Talking Trains (Again) With IBM’s Head Of Rail Innovation
When we last spoke with Kieth Dierkx, in July 2009, IBM had just opened its Global Rail Innovation Center. Since then a lot has changed in the railroad world, and Dierkx, the center’s director, believes a lot more will change in the years to come. Sure that means developing high-speed rail networks. It also means using technology to create a smarter, more efficient railroad experience; as Dierkx recently wrote in the Journal of Commerce (subscription req’d), “improving the physical infrastructure can only take us so far.” We caught up with Dierkx to talk about what might carry us the rest of the way.
Infrastructurist: You recently wrote that successful rail in the future will be about more than physical infrastructure. What do you mean?

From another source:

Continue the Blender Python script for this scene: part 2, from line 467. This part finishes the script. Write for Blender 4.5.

Keith Dierkx: I think we’re entering a period of much higher integration of transportation systems. One of the phrases that we use is the “multi-modal” approach to transportation. One example of that is, I’m sitting in the IBM building one block from the recently torn-down Transbay terminal in San Francisco. They’re now turning it into a multi-modal hub, where we would be integrating the local San Francisco municipal transportation — that could be the trolley car system, the bus system, the trams — with the high-speed rail, with the bus network. All those things are going to be coming together in a single place.

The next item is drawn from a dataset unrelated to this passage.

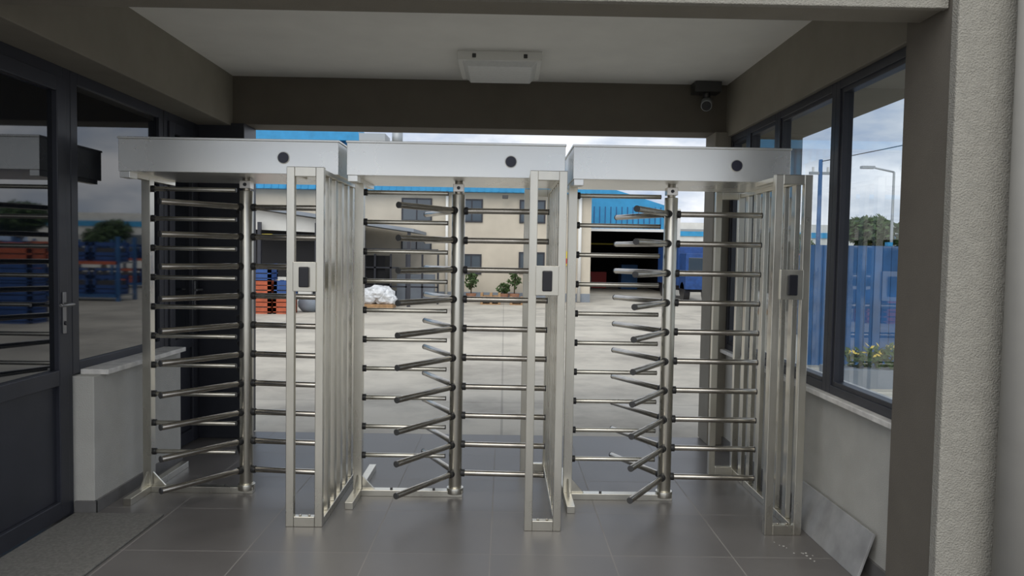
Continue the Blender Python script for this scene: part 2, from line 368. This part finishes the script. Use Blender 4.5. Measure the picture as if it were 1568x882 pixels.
def crate(b,x,y,z,m,w=.8,d=.6,h=.42):
    t=.04
    b.box(x,x+w,y,y+d,z,z+t,m)
    for (cx,cy) in ((x,y),(x+w-.08,y),(x,y+d-.08),(x+w-.08,y+d-.08)): b.box(cx,cx+.08,cy,cy+.08,z,z+h,m)
    for zz in (z+.06,z+.19,z+h-.11):
        b.box(x,x+w,y,y+.03,zz,zz+.1,m); b.box(x,x+w,y+d-.03,y+d,zz,zz+.1,m); b.box(x,x+.03,y,y+d,zz,zz+.1,m); b.box(x+w-.03,x+w,y,y+d,zz,zz+.1,m)
    b.box(x+.05,x+w-.05,y+.05,y+d-.05,z+t,z+h*.7,CAPD)
b=B('crate_stack'); 
for i,(mm) in enumerate((ORANGE,ORANGE,CBLUE)):
    crate(b,-6.75,18.9,-.015+i*.43,mm); 
for i,(mm) in enumerate((ORANGE,CBLUE)): crate(b,-5.9+.02*i,18.95,-.015+i*.43,mm,.45)
for i,(mm) in enumerate((ORANGE,ORANGE,CBLUE)): crate(b,-7.7,19.0,-.015+i*.43,mm)
b.done()
b=B('crate_stack')
for c in range(8):
    for i in range(4): crate(b,4.7+c*.9,15.5+(c%2)*.3,-.015+i*.43,random.choice((ORANGE,CBLUE,CBLUE,CBLUE)))
b.done()
def rack(x0,y,n,lv):
    b=B('storage_rack')
    for c in range(n+1): 
        for yy in (y,y+1.0): b.box(x0+c*1.9-.05,x0+c*1.9+.05,yy-.05,yy+.05,-.015,lv*1.0-.05,BLUED)
    for l in range(lv):
        b.box(x0,x0+n*1.9,y-.05,y+.0,l*1.0+.1,l*1.0+.2,ORANGE if l%2 else BLUED); b.box(x0,x0+n*1.9,y,y+1,l*1.0+.14,l*1.0+.18,POLE)
        for c in range(n):
            for q in range(2): crate(b,x0+c*1.9+.1+q*.9,y+.15,l*1.0+.18,random.choice((ORANGE,CBLUE,CBLUE,CBLUE)),.75,.7,.6)
    b.done()
rack(6.5,22.5,4,2); rack(9.0,30.5,5,2)
b=B('wrapped_pallet_load'); b.box(-4.2,-3.2,21.3,22.0,-.01,.1,WOOD)
for c,r,s in (((-3.95,21.6,.3),.3,(1.,.9,.85)),((-3.5,21.65,.33),.33,(1.,.85,.9)),((-3.7,21.6,.42),.3,(1.2,.9,.75)),((-3.3,21.6,.22),.2,(1,1,.8))):
    b.ball(c,r,FILMW,3,s,.10,False)
b.done()
b=B('dark_tarp_bundle'); b.ball((-5.2,19.8,.2),.33,GREY,3,(.9,.8,.75),.06); b.done()
def plant(x,y,h):
    b=B('potted_plant'); b.cyl((x,y,-.015),(x,y,.28),.13,POT,16,.18); b.cyl((x,y,.25),(x,y,h*.7),.02,BARK,8)
    b.leaves((x,y,h*.75),(.24,.24,h*.32),110,.08,LEAF); b.done(recalc=False)
plant(-1.1,24.9,.95); plant(.36,25.1,1.0); plant(.0,25.1,.6)
b=B('wooden_pallet')
for z in (0,.12,.24):
    for k in range(5): b.box(-.75-.0,-.1,23.7+k*.17,23.82+k*.17,z,z+.025,WOOD)
    for x in (-.75,-.45,-.18): b.box(x,x+.08,23.7,24.5,z+.025,z+.115,WOOD)
b.done(loc=(-.0,0,-.015))
b=B('wooden_pallet')
for z in (0,.12):
    for k in range(5): b.box(.2,1.0,23.7+k*.17,23.82+k*.17,z,z+.025,WOOD)
    for x in (.2,.55,.9): b.box(x,x+.08,23.7,24.5,z+.025,z+.115,WOOD)
b.done(loc=(0,0,-.015))
b=B('folded_parasol'); b.cyl((.95,25.2,-.01),(.95,25.2,2.0),.025,POLE,10); b.cyl((.95,25.2,.55),(.95,25.2,1.1),.16,PINK,12,.13); b.cyl((.95,25.2,1.1),(.95,25.2,1.9),.13,PINK,12,.03); b.cyl((.95,25.2,-.015),(.95,25.2,.07),.25,GREY,16); b.done()

e=empty('blue_production_hall',(0,32,0))
b=B('walls'); 
b.prism([(3.3,0,2.75),(7.2,0,2.75),(7.2,0,3.75),(3.3,0,4.9)],(0,.2,0),BLUE)
b.box(3.1,3.45,0,.2,-.02,2.75,BLUE); b.box(6.95,7.6,0,.2,-.02,3.7,WWALL)
b.box(3.3,7.5,10,10.2,-.02,4,DARK); b.box(3.2,3.3,.2,10,-.02,3.7,DARK); b.box(7.4,7.5,.2,10,-.02,3.7,DARK)
b.prism([(3.2,.2,3.7),(7.5,.2,3.6),(7.5,.2,3.75),(3.2,.2,3.85)],(0,10,0),DARK)
for k in range(16): b.box(3.35+k*.24,3.39+k*.24,-.02,0,2.76,3.74,BLUED)
b.done(e)
b=B('lintel'); b.box(3.3,7.2,-.06,0,2.68,2.8,WHITE); b.done(e)
b=B('machinery'); b.box(3.3,7.4,6.5,6.7,2.2,2.28,YEL); b.box(4.4,5.2,5.5,6.5,-.02,.8,RED); b.box(5.8,6.6,4.5,5.5,-.02,1.2,BLUED); b.box(3.6,4.2,3.5,4.3,-.02,.6,CAPD); b.done(e)
b=B('delivery_truck'); y=27.6; 
b.box(6.5,7.6,y,y+3.6,.55,2.0,CBLUE); b.box(6.55,7.55,y-1.0,y-.05,.45,1.75,CBLUE); b.box(6.65,7.45,y-1.02,y-1.0,1.1,1.6,WGLASS)
for yy in (y-.5,y+3):
    for xx in (6.55,7.35): b.cyl((xx,yy,.35),(xx+.22,yy,.35),.36,BLACK,20)
b.box(6.65,7.5,y-.8,y+3.5,.35,.55,BLACK); b.done(bevel=.03)
b=B('distant_factory'); b.box(9,30,55,65,-.05,4.2,WWALL); b.box(9,30,54.9,55,3.2,3.6,BLUE)
for k in range(8): b.box(9.5+k*2.4,11+k*2.4,54.85,54.95,1.2,2.6,WGLASS)
b.done()
b=B('green_gantry'); b.box(8.8,9.0,42,42.2,0,3.2,LEAF); b.box(12,12.2,42,42.2,0,3.2,LEAF); b.box(8.8,12.2,42,42.2,3.1,3.22,POLE); b.done()

b=B('blue_yard_fence')
for k in range(50):
    x=4.5+k*.128; b.box(x,x+.122,10.98,11.02-(k%2)*.015,.02,1.82,BLUED)
for z in (.3,1.5): b.box(4.5,10.9,11.02,11.06,z,z+.06,BLUED)
for k in range(6): b.box(4.45+k*1.28,4.53+k*1.28,11.02,11.1,-.015,1.88,BLUE)
b.done()
b=B('flower_bed'); b.box(4.2,6.6,9.2,9.7,-.015,.22,GREY)
b.leaves((5.4,9.45,.33),(1.2,.25,.2),700,.06,LEAF); b.leaves((5.4,9.45,.45),(1.15,.25,.12),90,.035,FLOWER); b.done(recalc=False)
def tree(x,y,h,r,n=1500):
    b=B('tree'); b.cyl((x,y,-.05),(x,y,h*.6),.16,BARK,10,.09)
    for k in range(5):
        t=k*1.257; b.cyl((x,y,h*.45),(x+math.cos(t)*r*.6,y+math.sin(t)*r*.6,h*.75),.06,BARK,8,.02)
    for k in range(7):
        c=(x+random.uniform(-.5,.5)*r,y+random.uniform(-.5,.5)*r,h*.72+random.uniform(-.2,.25)*r); b.leaves(c,(r*.65,r*.65,r*.5),n//7,.16,LEAF)
    b.done(recalc=False)
tree(17.0,34,3.9,1.3,3200); tree(14.2,36,3.1,1.1,2400)
b=B('street_lamp'); b.cyl((10.5,20,-.02),(10.5,20,4.0),.05,POLE,12,.03); b.cyl((10.5,20,4.0),(9.9,20,4.12),.025,POLE,8); b.box(9.6,9.95,19.93,20.07,4.08,4.15,POLE); b.done()
b=B('utility_pole'); b.cyl((8.5,20,-.02),(8.5,20,4.3),.07,BLUED,12,.05); b.box(8.2,8.8,19.97,20.03,3.9,3.97,POLE); b.box(8.28,8.32,19.97,20.03,3.97,4.1,WHITE); b.box(8.68,8.72,19.97,20.03,3.97,4.1,WHITE)
pts=[Vector((8.5+ t*5.5,20-t*9,4.25+ t*1.2 - .5*t*(1-t))) for t in [k/12 for k in range(13)]]
for p,q in zip(pts,pts[1:]): b.cyl(p,q,.012,BLACK,6)
b.cyl((14.0,11,-.02),(14.0,11,5.5),.07,POLE,12,.05); b.done()

# ---------------- world & light ----------------
w=bpy.data.worlds.new('World'); S.world=w; w.use_nodes=True; nt=w.node_tree; bg=nt.nodes['Background']
tc=nt.nodes.new('ShaderNodeTexCoord'); mp=nt.nodes.new('ShaderNodeMapping'); mp.inputs['Scale'].default_value=(1,1,2.6)
n=nt.nodes.new('ShaderNodeTexNoise'); n.inputs['Scale'].default_value=4.2; n.inputs['Detail'].default_value=8; n.inputs['Roughness'].default_value=.55
r=nt.nodes.new('ShaderNodeValToRGB'); el=r.color_ramp.elements
el[0].position=.36; el[0].color=(.30,.39,.56,1); el[1].position=.60; el[1].color=(.88,.89,.92,1)
x=el.new(.48); x.color=(.55,.60,.68,1)
nt.links.new(tc.outputs['Generated'],mp.inputs[0]); nt.links.new(mp.outputs[0],n.inputs[0]); nt.links.new(n.outputs['Fac'],r.inputs[0]); nt.links.new(r.outputs[0],bg.inputs[0])
bg.inputs[1].default_value=1.32
sl=bpy.data.lights.new('sun','SUN'); sl.energy=1.7; sl.angle=math.radians(60); sl.color=(1,.955,.87)
so=bpy.data.objects.new('sun',sl); S.collection.objects.link(so)
so.rotation_euler=Vector((0.25,1.0,-1.1)).to_track_quat('-Z','Y').to_euler()

# ---------------- camera ----------------
f=1155.0; dx0,dy0,th=-12.8,52.0,0.0165
cam=bpy.data.cameras.new('camera'); cam.lens=36*f/1600; cam.sensor_width=36; cam.clip_end=500; cam.clip_start=.05
co=bpy.data.objects.new('camera',cam); S.collection.objects.link(co)
yaw=math.atan(-dx0/f); pitch=math.atan(dy0/f)
F=Vector((math.sin(yaw)*math.cos(pitch),math.cos(yaw)*math.cos(pitch),-math.sin(pitch)))
R=F.cross(Vector((0,0,1))).normalized(); U=R.cross(F)
R2=R*math.cos(th)+U*math.sin(th); U2=-R*math.sin(th)+U*math.cos(th)
M=Matrix((R2,U2,-F)).transposed().to_4x4(); M.translation=Vector((0,0,1.6)); co.matrix_world=M
S.camera=co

What we’re seeing now broadly is that within certain distances — you might say 400 to 500 miles — that high-speed trains are a very attractive alternative to air travel. If I’m downtown in San Francisco and I wanted to go to downtown Los Angeles, and I can do it in 2 hours and 49 minutes and I literally walk one block from where I am now to get on train and go — this goes to that ease of use in the multi-modal world.